** YOUR GOAL **
Pick out the lines below with "picture" and list them.

** INFORMATION SHOWN **

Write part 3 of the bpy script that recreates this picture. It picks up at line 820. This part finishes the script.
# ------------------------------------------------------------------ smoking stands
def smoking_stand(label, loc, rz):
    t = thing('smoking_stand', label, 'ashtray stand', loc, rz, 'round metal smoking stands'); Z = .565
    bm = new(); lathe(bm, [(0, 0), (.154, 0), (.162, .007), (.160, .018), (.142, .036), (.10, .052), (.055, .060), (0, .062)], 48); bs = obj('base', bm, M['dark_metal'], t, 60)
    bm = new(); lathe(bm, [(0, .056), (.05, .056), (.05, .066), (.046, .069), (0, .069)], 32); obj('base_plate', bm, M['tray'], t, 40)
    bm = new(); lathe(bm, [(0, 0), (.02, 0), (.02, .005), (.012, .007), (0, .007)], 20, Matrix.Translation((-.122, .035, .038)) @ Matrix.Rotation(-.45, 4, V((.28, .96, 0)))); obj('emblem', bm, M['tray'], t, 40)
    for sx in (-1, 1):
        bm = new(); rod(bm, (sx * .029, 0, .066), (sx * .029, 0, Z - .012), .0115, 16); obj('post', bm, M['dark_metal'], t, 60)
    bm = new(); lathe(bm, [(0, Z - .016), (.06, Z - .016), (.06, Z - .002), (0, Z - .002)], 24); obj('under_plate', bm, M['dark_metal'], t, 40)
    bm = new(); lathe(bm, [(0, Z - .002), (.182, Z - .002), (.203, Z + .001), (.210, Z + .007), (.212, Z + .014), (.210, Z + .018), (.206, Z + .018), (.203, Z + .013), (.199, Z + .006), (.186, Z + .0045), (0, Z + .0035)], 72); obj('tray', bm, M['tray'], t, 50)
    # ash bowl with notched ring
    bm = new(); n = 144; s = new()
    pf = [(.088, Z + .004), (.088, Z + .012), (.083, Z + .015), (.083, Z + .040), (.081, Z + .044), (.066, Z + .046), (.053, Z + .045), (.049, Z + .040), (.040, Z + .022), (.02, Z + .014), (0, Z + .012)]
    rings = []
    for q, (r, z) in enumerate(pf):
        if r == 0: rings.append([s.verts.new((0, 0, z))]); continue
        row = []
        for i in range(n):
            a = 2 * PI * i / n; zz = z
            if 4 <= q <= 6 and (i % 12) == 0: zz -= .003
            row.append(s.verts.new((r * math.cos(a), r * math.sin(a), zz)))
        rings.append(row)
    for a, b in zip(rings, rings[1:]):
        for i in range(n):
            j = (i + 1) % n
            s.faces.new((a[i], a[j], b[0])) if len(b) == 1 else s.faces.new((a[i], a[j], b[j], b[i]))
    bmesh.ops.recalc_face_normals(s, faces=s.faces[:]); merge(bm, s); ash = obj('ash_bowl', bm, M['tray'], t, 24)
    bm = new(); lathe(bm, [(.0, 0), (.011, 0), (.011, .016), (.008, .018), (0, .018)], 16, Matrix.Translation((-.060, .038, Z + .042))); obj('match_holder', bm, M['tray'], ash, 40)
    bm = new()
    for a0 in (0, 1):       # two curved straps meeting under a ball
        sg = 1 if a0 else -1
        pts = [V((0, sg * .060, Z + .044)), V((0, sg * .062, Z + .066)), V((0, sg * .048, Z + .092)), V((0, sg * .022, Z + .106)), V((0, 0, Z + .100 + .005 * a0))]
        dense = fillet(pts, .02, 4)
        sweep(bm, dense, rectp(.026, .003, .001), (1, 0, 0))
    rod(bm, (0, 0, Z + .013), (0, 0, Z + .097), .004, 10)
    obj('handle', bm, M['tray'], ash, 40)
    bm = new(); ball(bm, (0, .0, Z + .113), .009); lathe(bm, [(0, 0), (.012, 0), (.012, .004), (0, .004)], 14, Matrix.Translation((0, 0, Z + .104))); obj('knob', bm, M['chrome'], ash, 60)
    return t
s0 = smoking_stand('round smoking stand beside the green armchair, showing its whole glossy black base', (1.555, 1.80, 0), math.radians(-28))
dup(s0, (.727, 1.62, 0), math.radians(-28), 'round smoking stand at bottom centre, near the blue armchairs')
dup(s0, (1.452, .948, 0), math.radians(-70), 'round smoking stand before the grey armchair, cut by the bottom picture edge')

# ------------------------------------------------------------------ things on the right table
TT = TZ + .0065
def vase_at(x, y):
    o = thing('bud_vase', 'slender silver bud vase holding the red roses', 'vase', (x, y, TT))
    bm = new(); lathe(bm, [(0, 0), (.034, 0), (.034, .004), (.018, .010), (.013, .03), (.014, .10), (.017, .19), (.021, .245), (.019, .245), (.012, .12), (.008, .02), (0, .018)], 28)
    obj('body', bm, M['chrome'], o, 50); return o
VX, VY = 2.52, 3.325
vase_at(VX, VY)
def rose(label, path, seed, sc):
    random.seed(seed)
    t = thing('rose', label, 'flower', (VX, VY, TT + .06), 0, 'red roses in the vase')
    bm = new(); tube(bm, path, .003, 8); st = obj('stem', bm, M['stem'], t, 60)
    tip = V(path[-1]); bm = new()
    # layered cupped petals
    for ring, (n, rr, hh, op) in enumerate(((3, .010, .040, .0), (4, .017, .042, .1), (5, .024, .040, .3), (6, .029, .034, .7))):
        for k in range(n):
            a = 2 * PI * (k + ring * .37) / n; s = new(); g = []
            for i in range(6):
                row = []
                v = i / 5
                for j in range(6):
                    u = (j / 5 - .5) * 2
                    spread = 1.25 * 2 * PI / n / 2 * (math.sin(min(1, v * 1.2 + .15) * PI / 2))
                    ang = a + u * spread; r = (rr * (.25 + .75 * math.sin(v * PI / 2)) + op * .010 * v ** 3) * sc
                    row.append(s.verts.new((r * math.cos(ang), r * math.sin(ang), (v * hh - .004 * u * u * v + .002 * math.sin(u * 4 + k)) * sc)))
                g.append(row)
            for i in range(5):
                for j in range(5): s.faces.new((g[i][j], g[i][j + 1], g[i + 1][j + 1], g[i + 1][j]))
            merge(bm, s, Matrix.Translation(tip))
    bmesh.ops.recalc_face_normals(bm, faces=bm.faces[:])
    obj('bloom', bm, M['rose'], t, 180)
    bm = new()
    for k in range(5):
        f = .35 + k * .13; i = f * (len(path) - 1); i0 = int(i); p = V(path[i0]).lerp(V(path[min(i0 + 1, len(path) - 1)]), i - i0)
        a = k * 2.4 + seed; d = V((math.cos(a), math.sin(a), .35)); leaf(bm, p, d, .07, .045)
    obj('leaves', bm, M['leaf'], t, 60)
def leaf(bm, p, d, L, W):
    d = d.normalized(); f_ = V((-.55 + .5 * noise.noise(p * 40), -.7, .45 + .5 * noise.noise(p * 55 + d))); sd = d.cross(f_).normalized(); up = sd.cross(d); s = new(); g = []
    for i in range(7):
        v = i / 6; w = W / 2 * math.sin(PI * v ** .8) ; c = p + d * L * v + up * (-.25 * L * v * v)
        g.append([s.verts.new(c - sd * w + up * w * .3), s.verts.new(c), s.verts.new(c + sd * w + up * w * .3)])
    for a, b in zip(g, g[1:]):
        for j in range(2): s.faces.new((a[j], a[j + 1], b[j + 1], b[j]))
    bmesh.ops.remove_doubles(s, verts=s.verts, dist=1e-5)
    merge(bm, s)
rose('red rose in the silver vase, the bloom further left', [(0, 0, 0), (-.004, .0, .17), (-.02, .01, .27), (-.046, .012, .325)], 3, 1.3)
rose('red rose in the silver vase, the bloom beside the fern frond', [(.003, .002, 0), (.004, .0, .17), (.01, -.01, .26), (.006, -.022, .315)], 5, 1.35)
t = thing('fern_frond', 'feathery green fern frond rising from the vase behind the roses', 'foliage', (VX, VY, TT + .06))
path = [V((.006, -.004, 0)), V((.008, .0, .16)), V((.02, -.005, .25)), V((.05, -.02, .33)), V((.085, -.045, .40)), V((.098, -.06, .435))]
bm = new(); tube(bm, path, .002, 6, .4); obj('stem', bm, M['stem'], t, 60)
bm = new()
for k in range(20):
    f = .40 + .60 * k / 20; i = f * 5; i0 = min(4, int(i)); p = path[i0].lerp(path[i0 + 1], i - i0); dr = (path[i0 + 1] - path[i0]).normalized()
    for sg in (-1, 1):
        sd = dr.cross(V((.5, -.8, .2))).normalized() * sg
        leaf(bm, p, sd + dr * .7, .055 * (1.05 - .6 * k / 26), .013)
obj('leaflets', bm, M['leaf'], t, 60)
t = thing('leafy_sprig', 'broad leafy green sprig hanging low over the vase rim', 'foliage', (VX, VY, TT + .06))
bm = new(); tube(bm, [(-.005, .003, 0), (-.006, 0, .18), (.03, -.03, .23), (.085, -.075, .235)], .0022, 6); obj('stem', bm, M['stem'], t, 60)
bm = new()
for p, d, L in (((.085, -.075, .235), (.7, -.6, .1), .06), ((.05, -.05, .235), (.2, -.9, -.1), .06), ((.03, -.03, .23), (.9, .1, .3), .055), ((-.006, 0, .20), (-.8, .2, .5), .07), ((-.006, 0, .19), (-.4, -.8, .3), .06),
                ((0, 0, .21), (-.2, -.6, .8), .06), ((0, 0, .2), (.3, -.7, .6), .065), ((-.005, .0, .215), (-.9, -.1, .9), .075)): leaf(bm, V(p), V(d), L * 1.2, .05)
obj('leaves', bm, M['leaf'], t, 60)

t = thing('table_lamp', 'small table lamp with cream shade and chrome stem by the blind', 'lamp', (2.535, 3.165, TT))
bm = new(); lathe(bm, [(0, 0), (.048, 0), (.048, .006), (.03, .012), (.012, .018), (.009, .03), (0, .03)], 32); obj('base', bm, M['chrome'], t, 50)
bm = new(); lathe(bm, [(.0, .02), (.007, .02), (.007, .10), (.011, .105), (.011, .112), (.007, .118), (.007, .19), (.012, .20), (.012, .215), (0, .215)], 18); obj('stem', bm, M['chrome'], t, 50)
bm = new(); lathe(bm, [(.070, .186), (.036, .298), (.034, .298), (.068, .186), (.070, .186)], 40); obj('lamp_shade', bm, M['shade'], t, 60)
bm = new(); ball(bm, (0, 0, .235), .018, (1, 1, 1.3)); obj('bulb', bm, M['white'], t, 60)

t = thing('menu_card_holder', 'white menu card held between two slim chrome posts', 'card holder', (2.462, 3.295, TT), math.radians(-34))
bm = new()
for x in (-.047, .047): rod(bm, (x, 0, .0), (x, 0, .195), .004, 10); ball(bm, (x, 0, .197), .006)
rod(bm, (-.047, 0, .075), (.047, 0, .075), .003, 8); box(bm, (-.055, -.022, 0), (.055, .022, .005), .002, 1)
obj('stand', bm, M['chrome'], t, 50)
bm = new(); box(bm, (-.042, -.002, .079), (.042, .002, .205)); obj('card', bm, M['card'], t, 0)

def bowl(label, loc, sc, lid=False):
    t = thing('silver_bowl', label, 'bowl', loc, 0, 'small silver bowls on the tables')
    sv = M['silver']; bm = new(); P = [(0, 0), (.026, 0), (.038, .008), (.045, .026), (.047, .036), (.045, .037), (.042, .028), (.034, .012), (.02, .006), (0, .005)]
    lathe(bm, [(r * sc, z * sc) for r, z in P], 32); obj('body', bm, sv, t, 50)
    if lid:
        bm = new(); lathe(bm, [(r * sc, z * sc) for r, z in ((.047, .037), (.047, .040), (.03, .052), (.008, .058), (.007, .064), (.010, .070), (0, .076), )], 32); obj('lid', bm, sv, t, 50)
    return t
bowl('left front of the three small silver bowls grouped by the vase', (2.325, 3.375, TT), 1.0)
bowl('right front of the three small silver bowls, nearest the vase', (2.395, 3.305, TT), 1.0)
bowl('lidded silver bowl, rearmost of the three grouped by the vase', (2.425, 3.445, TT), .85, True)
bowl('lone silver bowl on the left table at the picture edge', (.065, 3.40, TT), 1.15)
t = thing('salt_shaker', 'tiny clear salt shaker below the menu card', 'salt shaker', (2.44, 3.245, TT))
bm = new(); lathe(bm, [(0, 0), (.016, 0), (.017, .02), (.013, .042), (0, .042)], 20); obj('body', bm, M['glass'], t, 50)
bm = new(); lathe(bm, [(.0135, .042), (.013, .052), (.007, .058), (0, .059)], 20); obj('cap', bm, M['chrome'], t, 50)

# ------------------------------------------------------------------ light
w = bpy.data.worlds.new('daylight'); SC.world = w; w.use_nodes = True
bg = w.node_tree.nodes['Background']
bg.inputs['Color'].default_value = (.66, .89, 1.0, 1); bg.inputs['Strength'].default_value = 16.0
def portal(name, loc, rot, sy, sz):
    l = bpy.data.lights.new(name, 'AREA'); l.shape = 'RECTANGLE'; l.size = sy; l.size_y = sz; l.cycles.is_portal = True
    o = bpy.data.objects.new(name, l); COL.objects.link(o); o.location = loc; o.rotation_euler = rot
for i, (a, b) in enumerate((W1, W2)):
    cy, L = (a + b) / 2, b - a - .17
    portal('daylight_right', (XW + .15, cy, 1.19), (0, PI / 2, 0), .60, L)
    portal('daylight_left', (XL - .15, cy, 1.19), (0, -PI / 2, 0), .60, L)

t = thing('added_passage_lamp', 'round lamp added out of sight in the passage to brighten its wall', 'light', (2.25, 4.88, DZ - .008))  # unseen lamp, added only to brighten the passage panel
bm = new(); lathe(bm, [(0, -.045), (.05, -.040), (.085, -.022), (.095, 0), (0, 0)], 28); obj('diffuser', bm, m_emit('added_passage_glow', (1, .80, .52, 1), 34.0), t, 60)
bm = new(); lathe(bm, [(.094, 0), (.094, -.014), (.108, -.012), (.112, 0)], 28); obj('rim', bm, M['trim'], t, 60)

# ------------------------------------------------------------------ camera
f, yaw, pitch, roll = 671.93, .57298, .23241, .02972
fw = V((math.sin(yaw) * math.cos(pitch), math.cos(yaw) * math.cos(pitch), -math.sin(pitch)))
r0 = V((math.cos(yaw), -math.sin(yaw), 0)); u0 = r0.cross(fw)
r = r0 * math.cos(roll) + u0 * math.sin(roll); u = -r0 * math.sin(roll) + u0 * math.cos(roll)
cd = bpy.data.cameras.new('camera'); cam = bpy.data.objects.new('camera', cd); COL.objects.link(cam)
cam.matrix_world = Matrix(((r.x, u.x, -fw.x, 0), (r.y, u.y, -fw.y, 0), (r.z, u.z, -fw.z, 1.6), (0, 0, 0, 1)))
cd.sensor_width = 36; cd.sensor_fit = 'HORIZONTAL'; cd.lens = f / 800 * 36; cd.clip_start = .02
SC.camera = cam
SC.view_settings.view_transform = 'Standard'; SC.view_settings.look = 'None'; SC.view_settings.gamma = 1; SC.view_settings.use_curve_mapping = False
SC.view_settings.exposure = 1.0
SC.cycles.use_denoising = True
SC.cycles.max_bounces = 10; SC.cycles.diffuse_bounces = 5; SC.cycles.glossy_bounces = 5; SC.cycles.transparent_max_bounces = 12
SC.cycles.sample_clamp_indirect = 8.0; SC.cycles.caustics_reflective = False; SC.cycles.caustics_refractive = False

** COMPLETE OUTPUT **
Write part 3 of the bpy script that recreates this picture. It picks up at line 820. This part finishes the script.
dup(s0, (1.452, .948, 0), math.radians(-70), 'round smoking stand before the grey armchair, cut by the bottom picture edge')
bowl('lone silver bowl on the left table at the picture edge', (.065, 3.40, TT), 1.15)